Cela étant, dans ce domaine, déjouer les actions relevant de la propagande adverse suppose de mener des opérations dites d’influence [OMI – opérations militaires d’influence], lesquelles ont été conceptualisées dans le DIA – 3.10.1 publié en mars 2008 par le Centre interarmées de concepts, de doctrines et d’expérimentations [CICDE]. « Dans un monde globalisé où l’information est un moyen d’action privilégié de toute gestion de crise, la crédibilité des forces s’acquiert et se maintient aussi grâce à leur aptitude à agir au plus tôt, au bon niveau, dans un vaste domaine psychologique, tout en interdisant, sinon limitant cette possibilité à l’adversaire. Le champ de l’information et de ses effets est aujourd’hui devenu un espace de combat » souligne en effet ce texte.
Mais, cette doctrine a visiblement atteint ses limites et ne suffit plus… Aussi, une autre, appelée « Lutte informationnelle dans le cyberespace », est en cours d’élaboration. Le chef d’état-major des armées [CEMA], le général François Lecointre, l’a évoquée dans un entretien donné au quotidien Le Monde [édition du 14 juillet].
« Nous travaillons sur une doctrine pour mettre en cohérence tous nos outils, entre la Direction du renseignement militaire, le centre des actions sur l’environnement de Lyon, le commandement cyber, etc », a confié le CEMA. Et cela, a-t-il précisé, avec « l’objectif de lutter contre les tentatives de déstabilisation de l’information sur notre espace. »
Cette doctrine sur la lutte informationnelle prolongera ainsi celles définies en 2019 au sujet de la Lutte informatique défensive [LID] et de la Lutte informatique offensive [LIO].
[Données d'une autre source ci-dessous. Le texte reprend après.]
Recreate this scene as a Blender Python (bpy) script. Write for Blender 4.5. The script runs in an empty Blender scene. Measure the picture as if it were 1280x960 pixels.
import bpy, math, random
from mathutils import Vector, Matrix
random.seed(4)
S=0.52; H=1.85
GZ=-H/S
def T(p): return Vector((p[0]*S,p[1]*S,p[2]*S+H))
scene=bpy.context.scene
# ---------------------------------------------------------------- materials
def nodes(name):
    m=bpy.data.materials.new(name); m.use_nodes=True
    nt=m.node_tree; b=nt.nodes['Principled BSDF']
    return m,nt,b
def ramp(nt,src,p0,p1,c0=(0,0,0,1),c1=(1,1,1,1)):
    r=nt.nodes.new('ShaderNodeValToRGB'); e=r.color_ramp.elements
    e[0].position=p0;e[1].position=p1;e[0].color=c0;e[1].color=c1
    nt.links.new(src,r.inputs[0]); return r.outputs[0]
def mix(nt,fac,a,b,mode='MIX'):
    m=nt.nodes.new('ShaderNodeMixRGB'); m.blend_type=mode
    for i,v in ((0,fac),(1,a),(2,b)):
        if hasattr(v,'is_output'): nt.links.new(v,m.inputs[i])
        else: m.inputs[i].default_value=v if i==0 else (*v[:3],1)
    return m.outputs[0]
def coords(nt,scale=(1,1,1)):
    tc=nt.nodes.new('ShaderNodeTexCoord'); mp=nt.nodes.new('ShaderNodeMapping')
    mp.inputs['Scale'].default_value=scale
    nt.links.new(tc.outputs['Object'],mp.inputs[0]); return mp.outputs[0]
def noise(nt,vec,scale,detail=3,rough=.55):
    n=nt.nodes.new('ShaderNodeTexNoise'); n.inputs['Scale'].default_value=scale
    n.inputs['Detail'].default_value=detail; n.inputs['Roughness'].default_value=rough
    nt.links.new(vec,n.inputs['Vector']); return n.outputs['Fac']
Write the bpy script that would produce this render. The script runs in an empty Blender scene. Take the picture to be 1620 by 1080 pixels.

« Nous assumons d’utiliser des armes cyber comme des armes du champ de bataille sur nos théâtres d’opérations, pour attaquer des réseaux de combat ennemis comme des centres de propagande », a expliqué le général Lecointre. « Les armées mènent la guerre informationnelle sur les théâtres extérieurs. Elles ne font pas de contre-propagande auprès de l’opinion publique française », a assuré le général Lecointre.